In 2008, the Dutch government announced a 200-year climate plan, as reported in Wired magazine.  The plan was predicated on the findings of the Intergovernmental Panel of Climate Change (IPCC), which exists expressly for the purpose of bridging science and policy.  The plan called for $1.5 billion a year in spending for the next 100 years, a stark contrast to what is politically feasible in the United States and other countries.  The Room for Rivers project and other initiatives followed.  In forging this plan, the Dutch observed a simple formula:  risk = (probability of failure) x (projected cost of damage).  “We will completely control the water,” said one of the engineers on the committee that produced the plan, echoing an inscription on one of Holland’s largest storm surge barriers: Hier gaan over het tij de maan de wind en wij  (Here the tide is ruled, by the wind, the moon and us).

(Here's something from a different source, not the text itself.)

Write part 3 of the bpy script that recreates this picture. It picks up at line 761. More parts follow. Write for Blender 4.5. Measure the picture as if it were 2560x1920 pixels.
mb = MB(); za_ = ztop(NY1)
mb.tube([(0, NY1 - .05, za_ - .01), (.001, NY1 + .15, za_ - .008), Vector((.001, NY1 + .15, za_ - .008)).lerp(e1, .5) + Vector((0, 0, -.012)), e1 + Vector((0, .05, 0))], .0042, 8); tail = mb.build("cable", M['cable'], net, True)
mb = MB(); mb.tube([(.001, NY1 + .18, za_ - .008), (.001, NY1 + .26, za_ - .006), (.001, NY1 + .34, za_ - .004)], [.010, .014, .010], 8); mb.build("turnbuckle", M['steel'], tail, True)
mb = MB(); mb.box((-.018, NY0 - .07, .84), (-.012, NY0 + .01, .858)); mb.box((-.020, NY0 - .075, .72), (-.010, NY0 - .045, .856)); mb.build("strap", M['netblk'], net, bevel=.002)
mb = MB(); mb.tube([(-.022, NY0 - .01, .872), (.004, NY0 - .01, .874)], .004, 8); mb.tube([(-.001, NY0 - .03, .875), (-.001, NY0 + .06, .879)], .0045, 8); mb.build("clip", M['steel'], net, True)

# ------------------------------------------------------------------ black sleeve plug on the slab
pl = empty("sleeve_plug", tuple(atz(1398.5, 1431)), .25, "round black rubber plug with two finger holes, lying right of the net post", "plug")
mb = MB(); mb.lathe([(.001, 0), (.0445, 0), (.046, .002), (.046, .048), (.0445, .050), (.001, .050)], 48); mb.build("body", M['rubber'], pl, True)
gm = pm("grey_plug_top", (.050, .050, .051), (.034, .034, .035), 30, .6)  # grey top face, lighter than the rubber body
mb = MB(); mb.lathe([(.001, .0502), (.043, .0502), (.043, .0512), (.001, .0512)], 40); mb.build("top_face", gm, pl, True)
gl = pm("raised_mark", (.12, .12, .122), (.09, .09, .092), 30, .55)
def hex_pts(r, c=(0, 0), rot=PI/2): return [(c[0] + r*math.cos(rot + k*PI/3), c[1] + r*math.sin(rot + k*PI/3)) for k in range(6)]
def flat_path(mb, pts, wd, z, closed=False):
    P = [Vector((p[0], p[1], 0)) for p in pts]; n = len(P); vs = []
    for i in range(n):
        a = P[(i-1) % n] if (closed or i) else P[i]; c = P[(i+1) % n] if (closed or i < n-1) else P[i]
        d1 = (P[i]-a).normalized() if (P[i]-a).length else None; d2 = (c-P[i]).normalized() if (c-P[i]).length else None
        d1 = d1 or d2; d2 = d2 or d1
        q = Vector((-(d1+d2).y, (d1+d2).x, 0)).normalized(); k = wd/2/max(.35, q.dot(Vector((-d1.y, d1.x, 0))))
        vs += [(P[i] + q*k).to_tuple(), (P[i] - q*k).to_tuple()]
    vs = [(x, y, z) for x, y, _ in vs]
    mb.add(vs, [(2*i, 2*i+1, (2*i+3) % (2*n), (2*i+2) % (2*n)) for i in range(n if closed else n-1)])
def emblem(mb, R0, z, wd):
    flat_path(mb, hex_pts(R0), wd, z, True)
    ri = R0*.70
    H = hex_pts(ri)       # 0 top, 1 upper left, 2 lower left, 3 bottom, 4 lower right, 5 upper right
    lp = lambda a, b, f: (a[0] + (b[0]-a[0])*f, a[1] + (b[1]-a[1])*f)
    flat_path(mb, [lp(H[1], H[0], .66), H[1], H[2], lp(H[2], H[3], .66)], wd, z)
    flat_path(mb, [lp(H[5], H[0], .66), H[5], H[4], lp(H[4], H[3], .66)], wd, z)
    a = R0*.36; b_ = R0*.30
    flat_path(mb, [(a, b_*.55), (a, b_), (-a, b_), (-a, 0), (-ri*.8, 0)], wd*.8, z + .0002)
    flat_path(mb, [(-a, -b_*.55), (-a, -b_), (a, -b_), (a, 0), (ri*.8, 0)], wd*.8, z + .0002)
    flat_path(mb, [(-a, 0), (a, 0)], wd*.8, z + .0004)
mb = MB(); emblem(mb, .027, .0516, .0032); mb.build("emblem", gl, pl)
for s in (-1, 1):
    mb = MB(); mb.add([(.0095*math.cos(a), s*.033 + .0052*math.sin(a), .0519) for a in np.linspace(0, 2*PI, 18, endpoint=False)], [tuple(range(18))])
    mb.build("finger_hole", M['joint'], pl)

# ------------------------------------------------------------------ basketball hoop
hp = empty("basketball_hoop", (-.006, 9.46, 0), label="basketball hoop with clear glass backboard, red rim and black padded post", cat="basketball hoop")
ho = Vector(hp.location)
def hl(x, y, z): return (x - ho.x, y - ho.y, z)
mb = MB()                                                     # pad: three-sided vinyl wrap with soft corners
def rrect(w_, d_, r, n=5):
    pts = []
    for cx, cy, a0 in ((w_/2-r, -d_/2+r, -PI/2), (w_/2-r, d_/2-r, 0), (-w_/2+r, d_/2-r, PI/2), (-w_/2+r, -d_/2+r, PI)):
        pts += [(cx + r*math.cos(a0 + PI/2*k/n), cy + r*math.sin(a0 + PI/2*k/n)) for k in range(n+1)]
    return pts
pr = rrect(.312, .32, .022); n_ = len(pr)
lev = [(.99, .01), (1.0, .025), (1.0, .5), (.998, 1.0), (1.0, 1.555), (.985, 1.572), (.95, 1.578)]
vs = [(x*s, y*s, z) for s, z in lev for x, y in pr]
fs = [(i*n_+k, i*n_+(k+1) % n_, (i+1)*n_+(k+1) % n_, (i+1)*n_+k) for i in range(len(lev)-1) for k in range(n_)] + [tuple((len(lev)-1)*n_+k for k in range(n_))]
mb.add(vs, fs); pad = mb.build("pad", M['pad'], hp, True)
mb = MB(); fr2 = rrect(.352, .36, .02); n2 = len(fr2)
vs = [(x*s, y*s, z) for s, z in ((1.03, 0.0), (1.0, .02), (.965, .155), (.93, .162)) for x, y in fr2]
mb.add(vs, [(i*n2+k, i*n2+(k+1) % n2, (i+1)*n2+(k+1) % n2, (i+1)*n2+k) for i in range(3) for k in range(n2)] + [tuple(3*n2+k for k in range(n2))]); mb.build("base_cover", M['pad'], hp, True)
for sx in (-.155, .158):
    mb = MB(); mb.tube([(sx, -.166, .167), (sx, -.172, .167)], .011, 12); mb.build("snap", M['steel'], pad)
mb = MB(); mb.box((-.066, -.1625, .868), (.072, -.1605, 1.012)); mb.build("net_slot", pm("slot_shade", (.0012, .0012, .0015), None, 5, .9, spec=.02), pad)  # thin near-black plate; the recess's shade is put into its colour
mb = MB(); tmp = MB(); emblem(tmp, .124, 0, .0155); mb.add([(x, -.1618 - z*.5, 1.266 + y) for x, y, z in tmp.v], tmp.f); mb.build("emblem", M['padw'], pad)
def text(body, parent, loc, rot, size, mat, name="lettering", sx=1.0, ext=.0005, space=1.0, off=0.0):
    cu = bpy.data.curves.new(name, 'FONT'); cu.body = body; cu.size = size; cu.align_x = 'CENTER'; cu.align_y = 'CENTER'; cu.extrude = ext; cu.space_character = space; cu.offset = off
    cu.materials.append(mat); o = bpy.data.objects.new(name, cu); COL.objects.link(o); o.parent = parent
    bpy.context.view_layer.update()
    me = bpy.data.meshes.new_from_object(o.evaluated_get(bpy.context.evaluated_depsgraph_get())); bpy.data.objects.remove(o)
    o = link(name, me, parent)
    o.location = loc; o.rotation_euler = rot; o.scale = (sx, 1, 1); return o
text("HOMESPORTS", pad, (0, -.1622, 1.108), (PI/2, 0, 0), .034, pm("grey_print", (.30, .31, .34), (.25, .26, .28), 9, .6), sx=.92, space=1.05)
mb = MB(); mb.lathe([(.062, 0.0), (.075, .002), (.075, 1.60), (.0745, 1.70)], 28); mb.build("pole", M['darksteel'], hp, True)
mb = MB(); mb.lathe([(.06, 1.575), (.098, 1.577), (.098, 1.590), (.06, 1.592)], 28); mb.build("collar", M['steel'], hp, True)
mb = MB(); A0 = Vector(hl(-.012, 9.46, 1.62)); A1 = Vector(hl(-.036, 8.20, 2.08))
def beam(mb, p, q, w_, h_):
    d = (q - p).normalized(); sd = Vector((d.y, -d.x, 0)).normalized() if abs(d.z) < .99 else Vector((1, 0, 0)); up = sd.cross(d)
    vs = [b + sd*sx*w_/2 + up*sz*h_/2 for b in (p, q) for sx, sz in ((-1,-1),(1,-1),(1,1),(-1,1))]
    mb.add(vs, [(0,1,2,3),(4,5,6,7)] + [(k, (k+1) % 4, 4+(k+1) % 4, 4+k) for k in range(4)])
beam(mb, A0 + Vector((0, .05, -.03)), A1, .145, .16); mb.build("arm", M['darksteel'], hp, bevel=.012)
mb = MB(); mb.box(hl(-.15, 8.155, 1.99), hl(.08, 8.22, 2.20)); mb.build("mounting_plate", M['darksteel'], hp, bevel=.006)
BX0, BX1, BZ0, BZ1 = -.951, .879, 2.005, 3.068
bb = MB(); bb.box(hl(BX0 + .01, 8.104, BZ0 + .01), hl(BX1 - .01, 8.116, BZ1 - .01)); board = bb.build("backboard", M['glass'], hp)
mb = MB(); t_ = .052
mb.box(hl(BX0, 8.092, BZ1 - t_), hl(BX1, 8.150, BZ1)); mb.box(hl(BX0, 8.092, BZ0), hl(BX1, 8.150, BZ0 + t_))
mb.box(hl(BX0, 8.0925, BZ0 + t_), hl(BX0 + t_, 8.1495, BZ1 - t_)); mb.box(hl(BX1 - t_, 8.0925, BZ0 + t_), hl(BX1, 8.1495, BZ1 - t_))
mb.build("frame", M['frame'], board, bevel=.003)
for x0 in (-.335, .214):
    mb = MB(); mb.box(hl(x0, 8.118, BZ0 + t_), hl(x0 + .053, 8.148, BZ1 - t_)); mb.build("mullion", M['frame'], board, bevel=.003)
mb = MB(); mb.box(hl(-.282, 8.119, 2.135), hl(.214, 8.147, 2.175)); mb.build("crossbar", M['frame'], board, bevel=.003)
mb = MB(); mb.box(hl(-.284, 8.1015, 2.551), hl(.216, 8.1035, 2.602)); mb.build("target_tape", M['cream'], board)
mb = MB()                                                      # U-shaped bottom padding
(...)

Rising Sea Level XXVI: Plompe Tower, Former Village of Koudekerke, The Netherlands, 2010

Rising Sea Level XXVI: Plompe Tower, Former Village of Koudekerke, The Netherlands, 2010
Historic flood site.

Rising Sea Level XX: The Netherlands, 2007

Rising Sea Level XX: The Netherlands, 2007
Sea dunes.

Rising Sea Level XXIII: The Netherlands, 2007

Rising Sea Level XXIII: The Netherlands, 2007
Sea dike.

Rising Sea Level XXIX: The Biesbosch Noordwaard, The Netherlands, 2010

Rising Sea Level XXIX: The Biesbosch Noordwaard, The Netherlands, 2010
The Dutch “Room for Rivers” policy is creating new floodplains that allow for river flooding during increased winter rains in Europe predicted by climate-change models. The 2,000-hectare Noordwaard area in the Dutch Biesbosch region is one such area. Of the 25 farms in the area, 12 will remain while the others will be relocated to create room for overflowing rivers.

Rising Sea Level XVIII: Zeeland, The Netherlands, 2007

Rising Sea Level XVIII: Zeeland, The Netherlands, 2007
The most ambitious of the Delta Works, the 3-mile long Oosterschelde storm surge barrier between the Oosterschelde estuary and the North Sea.